Aquaculture is among the fastest growing food production sectors in many Low and Medium Income Countries (LMIC) with aquatic eco-zones, and yet the specific impact on nutrition and livelihood in local communities where commercial and/or export-orientated aquaculture activities are developed, is largely unknown. The agro-ecological dynamic is complex in a coastal-estuarine zone where the aquatic environment range from marine to freshwater, with seasonal and annual fluctuations in freshwater supply, creating a variable salinity gradient which impact on aquatic food production, and on food production more generally. The local communities in these dynamic aquatic eco-zones are vulnerable to poverty and poor health and nutrition, while these ecosystems also produce highly valuable and nutritious aquatic foods. Policies addressing the specific challenges of risk management of these communities is limited by the sectoral separation of aquatic food production – the fisheries and aquaculture sector - and health, means there is a disconnect between professionals on all levels responsible for fisheries and aquaculture, and those tasked to support public health and nutrition initiatives.

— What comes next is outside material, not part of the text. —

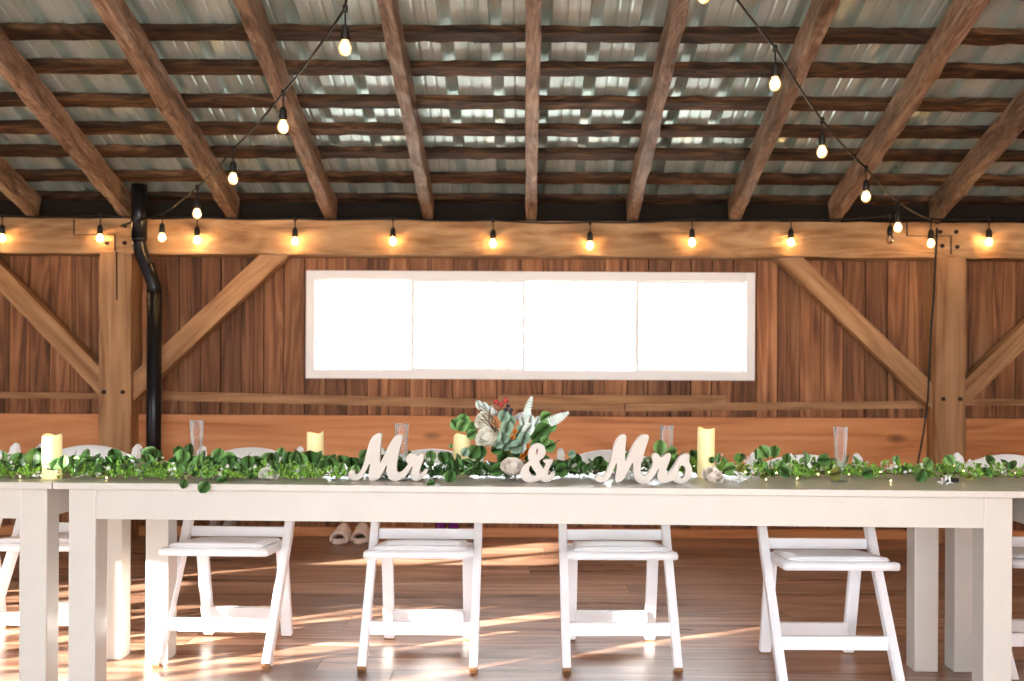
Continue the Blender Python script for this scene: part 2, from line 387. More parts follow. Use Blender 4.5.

The aim of the project is to develop an integrated metric for the impact of access to aquatic foods on health and nutrition – the Aquatic Food for Health and Nutrition (AQN) that will inform better, more integrated policy and practice in the development of farmed aquatic systems. The objectives are (i) to develop the metric in southwest Bangladesh from previously collected data complemented by supplementary primary data collection, and validate it using data from Cambodia; (ii) evaluate and validate the metric to determine its capability to adequately assess the linkages between aquatic agroecosystem and the well-being and nutritional status of vulnerable individuals, with adolescent girls as focal group; iii) integrating perceptions and experience of local practitioners and stakeholders with measured indicators.

Methodology: Both the conceptual basis and methodology used to develop the metric are innovative in that they combine agro-ecological and well-being descriptors with nutritional indicators (anthropometric and biomarkers). The metric will be based on primary and secondary across aquatic food supply chains i.e. including production, governance and the health and nutrition status. An econometric model based on the statistical relationships between food production/access/nutrient intake and nutritional outcomes with focus on adolescent girls (nutritional status, reproductive outcomes and birth outcomes) will be built using standard regression analysis and principle components analysis, as well a female autonomy score. Results will be incorporated into a risk-based prediction algorithm to identify individuals and households at increased risk of poorer outcomes. The metric will be developed using a participatory process (participatory workshops) that is informed by both value-chain analysis concepts and conventional health economics. This should allow integration between upstream (agroecosystem/production system) and downstream components (nutrition and health).

Outcome: The AQN metric will be communicated to stakeholders at all levels, to support more integrated policy and practice in the development of farmed aquatic systems which contribute to improved nutrition and health of the local communities.